Sentences 1 and 2 interchange “At the Same Time” and “Simultaneous”. Sentences 3 and 4 interchange “At the Same Time” and “Concurrent”. The goal here was to show that those expressions can work the same way, with no loss of meaning.

What you must think about, as the speaker or writer, is which sentence would feel more idiomatic, or natural in the context of the message you’re attempting to convey. Also, you need to think about how polished you wish to sound.
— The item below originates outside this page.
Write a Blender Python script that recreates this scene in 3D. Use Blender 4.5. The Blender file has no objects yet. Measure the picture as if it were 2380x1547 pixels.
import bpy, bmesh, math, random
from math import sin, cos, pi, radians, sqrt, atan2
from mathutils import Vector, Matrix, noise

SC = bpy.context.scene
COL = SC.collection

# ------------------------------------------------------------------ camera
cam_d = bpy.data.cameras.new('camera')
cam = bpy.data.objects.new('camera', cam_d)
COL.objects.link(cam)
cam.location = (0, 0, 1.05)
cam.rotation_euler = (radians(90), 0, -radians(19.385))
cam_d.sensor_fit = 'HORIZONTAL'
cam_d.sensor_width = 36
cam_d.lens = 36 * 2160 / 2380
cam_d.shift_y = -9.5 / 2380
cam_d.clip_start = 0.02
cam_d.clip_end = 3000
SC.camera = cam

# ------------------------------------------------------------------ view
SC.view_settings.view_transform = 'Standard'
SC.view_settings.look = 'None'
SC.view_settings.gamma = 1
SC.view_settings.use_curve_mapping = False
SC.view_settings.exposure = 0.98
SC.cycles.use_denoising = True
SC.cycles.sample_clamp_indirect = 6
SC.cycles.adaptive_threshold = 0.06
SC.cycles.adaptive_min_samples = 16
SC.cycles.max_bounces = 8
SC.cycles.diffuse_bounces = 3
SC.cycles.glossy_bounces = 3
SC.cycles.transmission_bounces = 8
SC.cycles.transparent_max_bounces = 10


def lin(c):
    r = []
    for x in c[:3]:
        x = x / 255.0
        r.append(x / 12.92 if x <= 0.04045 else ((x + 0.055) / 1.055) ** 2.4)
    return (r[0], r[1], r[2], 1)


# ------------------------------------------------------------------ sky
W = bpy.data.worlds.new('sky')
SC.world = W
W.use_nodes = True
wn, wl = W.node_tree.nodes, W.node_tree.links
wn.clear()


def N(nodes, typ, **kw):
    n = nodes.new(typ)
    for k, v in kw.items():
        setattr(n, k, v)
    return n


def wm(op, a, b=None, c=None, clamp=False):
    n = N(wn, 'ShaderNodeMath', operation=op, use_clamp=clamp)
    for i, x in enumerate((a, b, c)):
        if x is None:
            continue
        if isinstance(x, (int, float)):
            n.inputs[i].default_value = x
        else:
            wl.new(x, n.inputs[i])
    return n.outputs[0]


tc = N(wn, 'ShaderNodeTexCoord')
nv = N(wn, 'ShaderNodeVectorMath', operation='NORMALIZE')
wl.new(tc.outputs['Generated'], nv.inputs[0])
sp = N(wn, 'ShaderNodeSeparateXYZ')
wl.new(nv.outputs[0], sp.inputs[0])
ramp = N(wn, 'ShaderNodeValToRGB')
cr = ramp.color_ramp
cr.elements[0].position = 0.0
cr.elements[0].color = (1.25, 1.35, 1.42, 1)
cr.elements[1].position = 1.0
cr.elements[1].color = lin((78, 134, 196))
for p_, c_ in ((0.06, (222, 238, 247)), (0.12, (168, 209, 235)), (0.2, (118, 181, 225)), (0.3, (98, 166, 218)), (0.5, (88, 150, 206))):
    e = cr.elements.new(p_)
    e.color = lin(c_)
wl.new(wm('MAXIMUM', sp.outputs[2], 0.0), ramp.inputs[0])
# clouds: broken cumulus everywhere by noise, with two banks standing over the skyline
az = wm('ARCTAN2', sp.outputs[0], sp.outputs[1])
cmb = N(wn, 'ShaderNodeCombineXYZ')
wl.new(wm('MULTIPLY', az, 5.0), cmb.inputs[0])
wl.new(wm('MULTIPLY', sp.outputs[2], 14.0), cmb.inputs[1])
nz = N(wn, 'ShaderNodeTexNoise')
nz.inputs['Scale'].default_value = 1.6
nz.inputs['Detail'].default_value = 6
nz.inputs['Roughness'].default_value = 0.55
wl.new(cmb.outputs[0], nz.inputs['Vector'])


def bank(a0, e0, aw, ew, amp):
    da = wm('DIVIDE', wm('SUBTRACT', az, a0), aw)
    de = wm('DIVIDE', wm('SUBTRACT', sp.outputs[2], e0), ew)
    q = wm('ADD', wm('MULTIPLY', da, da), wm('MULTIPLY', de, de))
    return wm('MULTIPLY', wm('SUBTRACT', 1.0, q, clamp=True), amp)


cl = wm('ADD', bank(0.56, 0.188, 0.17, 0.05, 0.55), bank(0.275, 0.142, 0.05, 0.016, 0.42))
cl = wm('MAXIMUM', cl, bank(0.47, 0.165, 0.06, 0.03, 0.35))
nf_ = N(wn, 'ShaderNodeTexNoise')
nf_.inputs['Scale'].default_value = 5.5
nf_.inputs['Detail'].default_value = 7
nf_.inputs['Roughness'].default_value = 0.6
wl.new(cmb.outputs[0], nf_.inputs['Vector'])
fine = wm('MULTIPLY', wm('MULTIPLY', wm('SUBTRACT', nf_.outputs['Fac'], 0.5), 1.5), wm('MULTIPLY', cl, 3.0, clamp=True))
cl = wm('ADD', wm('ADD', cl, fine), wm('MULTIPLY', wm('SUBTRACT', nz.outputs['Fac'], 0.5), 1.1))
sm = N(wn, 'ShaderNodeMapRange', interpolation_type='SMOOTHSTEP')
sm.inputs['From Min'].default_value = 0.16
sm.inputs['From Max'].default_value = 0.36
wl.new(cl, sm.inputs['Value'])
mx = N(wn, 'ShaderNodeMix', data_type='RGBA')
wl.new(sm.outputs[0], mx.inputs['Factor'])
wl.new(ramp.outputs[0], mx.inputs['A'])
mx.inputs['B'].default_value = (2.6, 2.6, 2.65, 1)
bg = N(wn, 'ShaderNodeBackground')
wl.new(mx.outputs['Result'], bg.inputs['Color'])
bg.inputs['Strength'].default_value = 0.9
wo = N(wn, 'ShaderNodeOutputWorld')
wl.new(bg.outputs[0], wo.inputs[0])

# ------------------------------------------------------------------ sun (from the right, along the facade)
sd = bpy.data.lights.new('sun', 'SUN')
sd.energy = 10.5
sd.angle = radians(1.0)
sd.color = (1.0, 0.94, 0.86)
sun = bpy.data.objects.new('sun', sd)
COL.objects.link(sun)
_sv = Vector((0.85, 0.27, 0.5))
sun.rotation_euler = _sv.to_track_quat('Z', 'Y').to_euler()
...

“At the Same Time” is very simple and casual. “Concurrent” and “Simultaneous” can make a sentence sound more polished and educated. If you wish to impress someone, choosing one of those more complex words can help you achieve your goal more easily.

Which Is Used the Most?

Do people use “Concurrent”, “Simultaneous” or “At the Same Time” more often? We’ll take a look at the graph from Google Ngram Viewer below to search for the answer to this question.

simultaneous vs concurrent vs at the same time

“At the Same Time” is used with much more frequency. It’s quite impressive, but not exactly a surprise. “At the Same Time” is very colloquial, and easily used in all settings. We kind of expected it’d pop up more often.

“Concurrent” and ‘Simultaneous” are big words. At the same time they can make a sentence more polished and nice, they’re harder to use (and even to say, actually). Consequently, we see both words with roughly the same usage, way below “At the Same Time” on the graph.

Final Thoughts

It’s always good to have options that make your speech more interesting and clear. Use “Concurrently” when talking about things happening at the same time that share no connection with each other. “Simultaneous” should indicate things happening at the same time that are somehow connected to each other.